## [DATA SECTION]
▬▬▬▬▬▬

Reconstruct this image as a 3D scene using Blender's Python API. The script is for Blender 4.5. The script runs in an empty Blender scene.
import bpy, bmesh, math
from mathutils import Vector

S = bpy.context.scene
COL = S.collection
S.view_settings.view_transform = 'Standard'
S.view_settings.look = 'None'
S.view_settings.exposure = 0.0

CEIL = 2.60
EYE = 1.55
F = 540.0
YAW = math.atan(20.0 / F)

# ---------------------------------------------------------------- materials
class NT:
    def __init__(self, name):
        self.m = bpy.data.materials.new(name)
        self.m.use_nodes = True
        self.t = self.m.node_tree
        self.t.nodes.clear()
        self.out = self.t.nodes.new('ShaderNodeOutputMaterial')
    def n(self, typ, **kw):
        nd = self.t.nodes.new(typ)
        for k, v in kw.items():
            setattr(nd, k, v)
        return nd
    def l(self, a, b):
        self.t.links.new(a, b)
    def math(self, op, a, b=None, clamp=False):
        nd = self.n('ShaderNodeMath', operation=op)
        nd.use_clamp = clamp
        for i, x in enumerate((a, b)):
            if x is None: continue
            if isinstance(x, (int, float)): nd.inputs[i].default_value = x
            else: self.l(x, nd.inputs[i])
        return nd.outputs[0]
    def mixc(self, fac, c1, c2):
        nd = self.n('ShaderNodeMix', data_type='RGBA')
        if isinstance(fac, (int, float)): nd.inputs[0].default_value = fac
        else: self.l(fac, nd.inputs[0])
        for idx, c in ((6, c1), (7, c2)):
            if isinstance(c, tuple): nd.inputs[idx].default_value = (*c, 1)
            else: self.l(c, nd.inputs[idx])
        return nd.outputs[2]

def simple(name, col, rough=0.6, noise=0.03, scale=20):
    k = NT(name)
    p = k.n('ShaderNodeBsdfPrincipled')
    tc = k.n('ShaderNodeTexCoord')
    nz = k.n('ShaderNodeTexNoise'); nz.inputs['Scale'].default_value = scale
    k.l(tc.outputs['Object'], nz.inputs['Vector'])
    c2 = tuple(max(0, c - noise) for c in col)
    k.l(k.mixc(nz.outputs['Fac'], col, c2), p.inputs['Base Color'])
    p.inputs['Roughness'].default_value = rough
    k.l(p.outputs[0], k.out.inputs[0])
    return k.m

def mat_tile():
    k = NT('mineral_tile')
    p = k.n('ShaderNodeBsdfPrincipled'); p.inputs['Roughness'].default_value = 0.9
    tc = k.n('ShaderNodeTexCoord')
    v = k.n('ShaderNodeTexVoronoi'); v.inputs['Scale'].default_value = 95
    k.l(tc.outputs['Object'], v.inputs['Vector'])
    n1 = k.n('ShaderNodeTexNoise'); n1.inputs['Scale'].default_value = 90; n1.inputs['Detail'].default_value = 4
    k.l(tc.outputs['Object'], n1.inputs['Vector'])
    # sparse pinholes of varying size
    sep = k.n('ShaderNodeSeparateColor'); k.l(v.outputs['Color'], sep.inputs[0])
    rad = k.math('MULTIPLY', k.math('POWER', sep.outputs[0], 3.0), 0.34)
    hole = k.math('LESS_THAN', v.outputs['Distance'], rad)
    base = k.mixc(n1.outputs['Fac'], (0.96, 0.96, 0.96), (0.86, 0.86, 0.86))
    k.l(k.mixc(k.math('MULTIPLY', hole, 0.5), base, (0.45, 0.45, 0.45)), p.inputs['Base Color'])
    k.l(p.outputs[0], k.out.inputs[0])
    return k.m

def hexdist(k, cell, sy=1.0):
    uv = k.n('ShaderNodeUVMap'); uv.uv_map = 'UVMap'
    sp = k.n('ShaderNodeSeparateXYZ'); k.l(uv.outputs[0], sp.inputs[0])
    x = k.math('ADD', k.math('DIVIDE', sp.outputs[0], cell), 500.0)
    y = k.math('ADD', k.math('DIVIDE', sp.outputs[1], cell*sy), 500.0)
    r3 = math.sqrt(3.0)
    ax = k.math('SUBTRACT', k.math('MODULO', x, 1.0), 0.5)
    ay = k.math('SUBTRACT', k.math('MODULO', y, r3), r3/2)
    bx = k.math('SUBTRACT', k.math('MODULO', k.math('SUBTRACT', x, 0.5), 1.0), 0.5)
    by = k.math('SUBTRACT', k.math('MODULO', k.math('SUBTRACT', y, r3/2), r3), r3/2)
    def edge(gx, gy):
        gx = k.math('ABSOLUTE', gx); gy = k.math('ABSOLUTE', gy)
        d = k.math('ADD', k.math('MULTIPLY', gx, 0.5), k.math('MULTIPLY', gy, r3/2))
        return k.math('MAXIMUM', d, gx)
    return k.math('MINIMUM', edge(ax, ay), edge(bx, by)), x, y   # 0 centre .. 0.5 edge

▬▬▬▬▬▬

Write down every line of the data exactly as it appears above.

## [EXERCISE OUTPUT]
Reconstruct this image as a 3D scene using Blender's Python API. The script is for Blender 4.5. The script runs in an empty Blender scene.
import bpy, bmesh, math
from mathutils import Vector

S = bpy.context.scene
COL = S.collection
S.view_settings.view_transform = 'Standard'
S.view_settings.look = 'None'
S.view_settings.exposure = 0.0

CEIL = 2.60
EYE = 1.55
F = 540.0
YAW = math.atan(20.0 / F)

# ---------------------------------------------------------------- materials
class NT:
    def __init__(self, name):
        self.m = bpy.data.materials.new(name)
        self.m.use_nodes = True
        self.t = self.m.node_tree
        self.t.nodes.clear()
        self.out = self.t.nodes.new('ShaderNodeOutputMaterial')
    def n(self, typ, **kw):
        nd = self.t.nodes.new(typ)
        for k, v in kw.items():
            setattr(nd, k, v)
        return nd
    def l(self, a, b):
        self.t.links.new(a, b)
    def math(self, op, a, b=None, clamp=False):
        nd = self.n('ShaderNodeMath', operation=op)
        nd.use_clamp = clamp
        for i, x in enumerate((a, b)):
            if x is None: continue
            if isinstance(x, (int, float)): nd.inputs[i].default_value = x
            else: self.l(x, nd.inputs[i])
        return nd.outputs[0]
    def mixc(self, fac, c1, c2):
        nd = self.n('ShaderNodeMix', data_type='RGBA')
        if isinstance(fac, (int, float)): nd.inputs[0].default_value = fac
        else: self.l(fac, nd.inputs[0])
        for idx, c in ((6, c1), (7, c2)):
            if isinstance(c, tuple): nd.inputs[idx].default_value = (*c, 1)
            else: self.l(c, nd.inputs[idx])
        return nd.outputs[2]

def simple(name, col, rough=0.6, noise=0.03, scale=20):
    k = NT(name)
    p = k.n('ShaderNodeBsdfPrincipled')
    tc = k.n('ShaderNodeTexCoord')
    nz = k.n('ShaderNodeTexNoise'); nz.inputs['Scale'].default_value = scale
    k.l(tc.outputs['Object'], nz.inputs['Vector'])
    c2 = tuple(max(0, c - noise) for c in col)
    k.l(k.mixc(nz.outputs['Fac'], col, c2), p.inputs['Base Color'])
    p.inputs['Roughness'].default_value = rough
    k.l(p.outputs[0], k.out.inputs[0])
    return k.m

def mat_tile():
    k = NT('mineral_tile')
    p = k.n('ShaderNodeBsdfPrincipled'); p.inputs['Roughness'].default_value = 0.9
    tc = k.n('ShaderNodeTexCoord')
    v = k.n('ShaderNodeTexVoronoi'); v.inputs['Scale'].default_value = 95
    k.l(tc.outputs['Object'], v.inputs['Vector'])
    n1 = k.n('ShaderNodeTexNoise'); n1.inputs['Scale'].default_value = 90; n1.inputs['Detail'].default_value = 4
    k.l(tc.outputs['Object'], n1.inputs['Vector'])
    # sparse pinholes of varying size
    sep = k.n('ShaderNodeSeparateColor'); k.l(v.outputs['Color'], sep.inputs[0])
    rad = k.math('MULTIPLY', k.math('POWER', sep.outputs[0], 3.0), 0.34)
    hole = k.math('LESS_THAN', v.outputs['Distance'], rad)
    base = k.mixc(n1.outputs['Fac'], (0.96, 0.96, 0.96), (0.86, 0.86, 0.86))
    k.l(k.mixc(k.math('MULTIPLY', hole, 0.5), base, (0.45, 0.45, 0.45)), p.inputs['Base Color'])
    k.l(p.outputs[0], k.out.inputs[0])
    return k.m

def hexdist(k, cell, sy=1.0):
    uv = k.n('ShaderNodeUVMap'); uv.uv_map = 'UVMap'
    sp = k.n('ShaderNodeSeparateXYZ'); k.l(uv.outputs[0], sp.inputs[0])
    x = k.math('ADD', k.math('DIVIDE', sp.outputs[0], cell), 500.0)
    y = k.math('ADD', k.math('DIVIDE', sp.outputs[1], cell*sy), 500.0)
    r3 = math.sqrt(3.0)
    ax = k.math('SUBTRACT', k.math('MODULO', x, 1.0), 0.5)
    ay = k.math('SUBTRACT', k.math('MODULO', y, r3), r3/2)
    bx = k.math('SUBTRACT', k.math('MODULO', k.math('SUBTRACT', x, 0.5), 1.0), 0.5)
    by = k.math('SUBTRACT', k.math('MODULO', k.math('SUBTRACT', y, r3/2), r3), r3/2)
    def edge(gx, gy):
        gx = k.math('ABSOLUTE', gx); gy = k.math('ABSOLUTE', gy)
        d = k.math('ADD', k.math('MULTIPLY', gx, 0.5), k.math('MULTIPLY', gy, r3/2))
        return k.math('MAXIMUM', d, gx)
    return k.math('MINIMUM', edge(ax, ay), edge(bx, by)), x, y   # 0 centre .. 0.5 edge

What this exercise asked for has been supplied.